Task instructions: Quote, verbatim, all material below, without pictures.

Information supplied:
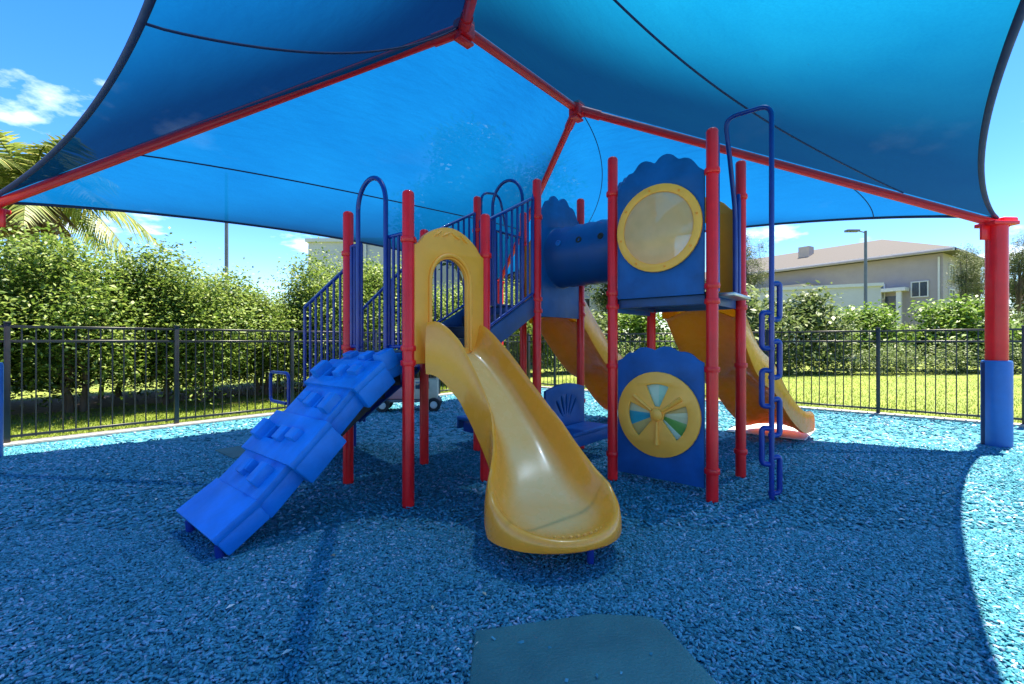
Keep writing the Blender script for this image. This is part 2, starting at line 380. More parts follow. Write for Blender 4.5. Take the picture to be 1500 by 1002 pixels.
# corner
s_ = ((FA-FB).dot(E2)); CORNER = FB + E1*((FA-FB).dot(E1))
me = bpy.data.meshes.new('lawn'); 
me.from_pydata([(-400, -300, 0), (400, -300, 0), (400, 700, 0), (-400, 700, 0)], [], [(0, 1, 2, 3)])
tag(link('lawn', me, M['lawn']), kind='structure')
def yard(a, b):                                   # a back from the corner along the left fence, b along the right fence
    return CORNER - E2*a - E1*b
me = bpy.data.meshes.new('mulch_bed')
q = [yard(.10, .10), yard(20, .10), yard(20, 16), yard(.10, 16)]
me.from_pydata([(p.x, p.y, .012) for p in q], [], [(0, 1, 2, 3)])
tag(link('mulch_bed', me, M['mulch_base']), kind='structure')

# rubber mulch chips: real chips, dense near the camera
def chips():
    def field(n, y0, y1, dens_pow):
        Y = y0+(y1-y0)*rng.random(n)**dens_pow
        X = (rng.random(n)*2-1)*(Y*1.17+.5)
        return X, Y
    xs, ys, ss = [], [], []
    for n, y0, y1, sz in ((82000, 1.5, 3.2, .0092), (66000, 3.0, 6.0, .0135), (40000, 5.8, 12.5, .021)):
        X, Y = field(n, y0, y1, .6); xs.append(X); ys.append(Y); ss.append(np.full(n, sz))
    X = np.concatenate(xs); Y = np.concatenate(ys); S = np.concatenate(ss)
    rel = np.stack([X-CORNER.x, Y-CORNER.y], 1)
    a = -(rel @ np.array([E2.x, E2.y])); b = -(rel @ np.array([E1.x, E1.y]))
    k = (a > .18) & (b > .18)
    # leave the mats free
    inm = (X > -.15) & (X < .68) & (Y < 2.10)
    onm = inm & (X > -.10) & (X < .60) & (rng.random(len(X)) < .004)
    k &= (~inm | onm)
    X, Y, S, onm = X[k], Y[k], S[k], onm[k]; n = len(X)
    base = np.array([[-1, -1, -1], [1, -1, -1], [1, 1, -1], [-1, 1, -1], [-1, -1, 1], [1, -1, 1], [1, 1, 1], [-1, 1, 1]], float)
    ln = S*(.7+rng.random(n)*1.1); wd = S*(.32+rng.random(n)*.28); ht = S*(.18+rng.random(n)*.25)
    V = base[None]*np.stack([ln, wd, ht], 1)[:, None, :]
    V *= (1+.5*(rng.random((n, 8, 3))-.5))
    yaw = rng.random(n)*2*PI; pit = (rng.random(n)-.5)*.9; rol = (rng.random(n)-.5)*1.0
    cy, sy, cp, sp, c_r, s_r = np.cos(yaw), np.sin(yaw), np.cos(pit), np.sin(pit), np.cos(rol), np.sin(rol)
    x, y, z = V[..., 0], V[..., 1], V[..., 2]
    y, z = y*c_r[:, None]-z*s_r[:, None], y*s_r[:, None]+z*c_r[:, None]
    x, z = x*cp[:, None]-z*sp[:, None], x*sp[:, None]+z*cp[:, None]
    x, y = x*cy[:, None]-y*sy[:, None], x*sy[:, None]+y*cy[:, None]
    V = np.stack([x+X[:, None], y+Y[:, None], z+(.014+rng.random(n)*.012+onm*.038)[:, None]], 2).reshape(-1, 3)
    f = np.array([[4, 5, 6, 7], [0, 1, 5, 4], [1, 2, 6, 5], [2, 3, 7, 6], [3, 0, 4, 7]])
    F = (f[None]+(np.arange(n)*8)[:, None, None]).reshape(-1, 4)
    o = link('rubber_mulch', np_mesh('rubber_mulch', V, F), M['mulch_chip'])
    tag(o, 'loose blue rubber mulch chips covering the whole play yard', 'mulch', kind='stuff')
chips()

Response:
Keep writing the Blender script for this image. This is part 2, starting at line 380. More parts follow. Write for Blender 4.5. Take the picture to be 1500 by 1002 pixels.
# corner
s_ = ((FA-FB).dot(E2)); CORNER = FB + E1*((FA-FB).dot(E1))
me = bpy.data.meshes.new('lawn'); 
me.from_pydata([(-400, -300, 0), (400, -300, 0), (400, 700, 0), (-400, 700, 0)], [], [(0, 1, 2, 3)])
tag(link('lawn', me, M['lawn']), kind='structure')
def yard(a, b):                                   # a back from the corner along the left fence, b along the right fence
    return CORNER - E2*a - E1*b
me = bpy.data.meshes.new('mulch_bed')
q = [yard(.10, .10), yard(20, .10), yard(20, 16), yard(.10, 16)]
me.from_pydata([(p.x, p.y, .012) for p in q], [], [(0, 1, 2, 3)])
tag(link('mulch_bed', me, M['mulch_base']), kind='structure')

# rubber mulch chips: real chips, dense near the camera
def chips():
    def field(n, y0, y1, dens_pow):
        Y = y0+(y1-y0)*rng.random(n)**dens_pow
        X = (rng.random(n)*2-1)*(Y*1.17+.5)
        return X, Y
    xs, ys, ss = [], [], []
    for n, y0, y1, sz in ((82000, 1.5, 3.2, .0092), (66000, 3.0, 6.0, .0135), (40000, 5.8, 12.5, .021)):
        X, Y = field(n, y0, y1, .6); xs.append(X); ys.append(Y); ss.append(np.full(n, sz))
    X = np.concatenate(xs); Y = np.concatenate(ys); S = np.concatenate(ss)
    rel = np.stack([X-CORNER.x, Y-CORNER.y], 1)
    a = -(rel @ np.array([E2.x, E2.y])); b = -(rel @ np.array([E1.x, E1.y]))
    k = (a > .18) & (b > .18)
    # leave the mats free
    inm = (X > -.15) & (X < .68) & (Y < 2.10)
    onm = inm & (X > -.10) & (X < .60) & (rng.random(len(X)) < .004)
    k &= (~inm | onm)
    X, Y, S, onm = X[k], Y[k], S[k], onm[k]; n = len(X)
    base = np.array([[-1, -1, -1], [1, -1, -1], [1, 1, -1], [-1, 1, -1], [-1, -1, 1], [1, -1, 1], [1, 1, 1], [-1, 1, 1]], float)
    ln = S*(.7+rng.random(n)*1.1); wd = S*(.32+rng.random(n)*.28); ht = S*(.18+rng.random(n)*.25)
    V = base[None]*np.stack([ln, wd, ht], 1)[:, None, :]
    V *= (1+.5*(rng.random((n, 8, 3))-.5))
    yaw = rng.random(n)*2*PI; pit = (rng.random(n)-.5)*.9; rol = (rng.random(n)-.5)*1.0
    cy, sy, cp, sp, c_r, s_r = np.cos(yaw), np.sin(yaw), np.cos(pit), np.sin(pit), np.cos(rol), np.sin(rol)
    x, y, z = V[..., 0], V[..., 1], V[..., 2]
    y, z = y*c_r[:, None]-z*s_r[:, None], y*s_r[:, None]+z*c_r[:, None]
    x, z = x*cp[:, None]-z*sp[:, None], x*sp[:, None]+z*cp[:, None]
    x, y = x*cy[:, None]-y*sy[:, None], x*sy[:, None]+y*cy[:, None]
    V = np.stack([x+X[:, None], y+Y[:, None], z+(.014+rng.random(n)*.012+onm*.038)[:, None]], 2).reshape(-1, 3)
    f = np.array([[4, 5, 6, 7], [0, 1, 5, 4], [1, 2, 6, 5], [2, 3, 7, 6], [3, 0, 4, 7]])
    F = (f[None]+(np.arange(n)*8)[:, None, None]).reshape(-1, 4)
    o = link('rubber_mulch', np_mesh('rubber_mulch', V, F), M['mulch_chip'])
    tag(o, 'loose blue rubber mulch chips covering the whole play yard', 'mulch', kind='stuff')
chips()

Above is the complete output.